Justement certains économistes doutent de l’efficacité de l’augmentation des salaires qui a pour pendant direct la valse des étiquettes, entraînant ainsi l’inflation ; qu’est-ce que vous en pensez ?

• Je précise que je ne suis pas un économiste, pour autant je n’ignore pas totalement les analyses économiques. Aujourd’hui l’économie libérale recommande que les gens aient un pouvoir d’achat pour que cette même économie tourne. Si vous produisez et que les gens n’arrivent pas à acheter, il se produit le phénomène qu’on appelle la mévente. Il est donc recommandé dans une économie libérale que le pouvoir d’achat des travailleurs soit au niveau du coût réel de la vie. Les économistes eux-mêmes le savent, nos produits ne sont pas compétitifs sur le marché extérieur, et si le marché intérieur n’arrive pas à les absorber on ne peut pas tenir. Au niveau de la Confédération syndicale, nous avons une juste lecture des choses, nous parlons d’augmentation du pouvoir d’achat des populations qui se fait de deux manières : ou on baisse le prix des produits, ce qui va permettre aux populations de satisfaire leurs besoins élémentaires avec leur maigre salaire, ou alors on augmente les salaires en fonction du coût de la vie. Mais justement si on augmente les salaires en fonction du coût actuel de la vie sans prendre des mesures pour maintenir les prix actuels, mais laisse libre court à la spéculation, on aboutit à l’inflation. C’est pourquoi nous avons toujours posé le problème de la fixation et du contrôle des prix.

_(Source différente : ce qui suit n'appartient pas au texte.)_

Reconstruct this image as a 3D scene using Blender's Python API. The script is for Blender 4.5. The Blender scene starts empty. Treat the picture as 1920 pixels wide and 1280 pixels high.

Est-ce que vous avez les moyens d’amener l’Etat à prendre en compte vos recommandations ?

• Notre première attitude consiste à vulgariser l’étude comme nous sommes en train de le faire à travers cet entretien, ensuite nous avons des revendications fortes sur le relèvement du pouvoir d’achat, et dans le dialogue avec le gouvernement nous avons des arguments supplémentaires. Mais si le dialogue ne marche pas, nous n’auront pas d’autres choix que d’utiliser les moyens de pression. D’ailleurs le gouvernement a toujours trouvé que nos arguments sont pertinents, mais il dit que le pays manque de moyens pendant que nous voyons que la conduite des gouvernants nous démontre le contraire.